How will a reorganized and reinvigorated Naval War College help the Navy face the main national security threats of the 21st century--terrorism, weapons of mass destruction, and regional instability?

JOHNSON: It will give focus and rigor to the process of dealing with these challenges. Take fleet linkage, for example--we have been doing fleet battle experiments; some are Navy-specific, some are with the Marine Corps, and some are with the other services. It is all going to be focused in one place so we have continuity of effort that will allow us to make the most of every at-sea opportunity to experiment--to learn from whatever is out there, to crystallize our thinking, and to move the doctrine into the fleet.

The fleet will have direct linkage--representatives [to the Naval Warfare Development Command]--both ways. The NWDC folks will be embedded in the battle experiments, for instance. We are talking about a network-centric Navy for the 21st century. We have the technology for Navy ships to be conversant with each other half a world away. This same capability will be applied at Newport. Fundamental to this, though, is fleet buy-in. The fleets have to feel that they are getting value added or we have marginalized our investment. Newport is the place for gathering great ideas, and the Navy's strategic thinking and innovation should be centralized at one place. But the tentacles are worldwide.
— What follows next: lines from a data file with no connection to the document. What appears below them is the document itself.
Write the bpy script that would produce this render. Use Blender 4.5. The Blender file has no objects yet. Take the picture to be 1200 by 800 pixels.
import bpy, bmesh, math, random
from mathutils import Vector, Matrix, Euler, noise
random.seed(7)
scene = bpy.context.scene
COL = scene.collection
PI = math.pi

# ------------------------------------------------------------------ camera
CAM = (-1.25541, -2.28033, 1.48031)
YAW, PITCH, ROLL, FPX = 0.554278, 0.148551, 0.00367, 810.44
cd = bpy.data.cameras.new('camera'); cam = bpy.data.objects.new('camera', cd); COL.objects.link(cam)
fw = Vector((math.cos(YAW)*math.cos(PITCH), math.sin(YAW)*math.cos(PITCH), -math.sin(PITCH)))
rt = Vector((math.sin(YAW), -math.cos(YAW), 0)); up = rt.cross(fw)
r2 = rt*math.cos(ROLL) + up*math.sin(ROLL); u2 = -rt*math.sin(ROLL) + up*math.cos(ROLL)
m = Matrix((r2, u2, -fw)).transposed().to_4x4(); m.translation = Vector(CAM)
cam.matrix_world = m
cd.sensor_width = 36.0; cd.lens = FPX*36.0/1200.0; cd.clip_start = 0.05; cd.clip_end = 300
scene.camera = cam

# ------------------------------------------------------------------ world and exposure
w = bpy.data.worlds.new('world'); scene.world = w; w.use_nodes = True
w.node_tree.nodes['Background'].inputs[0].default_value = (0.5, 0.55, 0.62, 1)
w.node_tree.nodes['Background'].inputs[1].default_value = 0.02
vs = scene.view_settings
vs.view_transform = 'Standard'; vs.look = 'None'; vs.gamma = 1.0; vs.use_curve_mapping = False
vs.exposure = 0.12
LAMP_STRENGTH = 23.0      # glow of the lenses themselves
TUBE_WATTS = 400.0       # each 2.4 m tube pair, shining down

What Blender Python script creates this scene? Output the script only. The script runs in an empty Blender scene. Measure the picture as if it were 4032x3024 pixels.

What will be your highest priority during your remaining term as CNO?

JOHNSON: Without question, our people. There is a lot of excitement generated when we talk about DDG-21s, LPD-17s, F/A-18 E/F Super Hornets, new attack submarines, network-centric warfare, and theater ballistic missile defense ... but not one of them is worth a damn without really good people. The opportunities that are out there today for young people on the outside [in the private sector] make it even more imperative for all of us to take a hard look at how we care for and nurture these wonderful young men and women. I love them all and want to keep them. I want to make sure we do everything in our power to care for them. My number one mandate is to support them.

Is there anything else you would like to say to the members of the Navy League?

JOHNSON: Yes, two words: Thank you! Because of the continuing reduction in resources for the Navy, we need to reach communities throughout America to educate people about how the long-term vital interests of the nation are served by our naval forces as we address the uncertain future. We have never had a better Navy or better people in it. But we need congressional support, political support, and the support of our fellow citizens in keeping it that way. The Navy League does a fantastic job in supporting the Navy in many, many ways, and I thank all of its members for their dedication and devotion to our naval forces.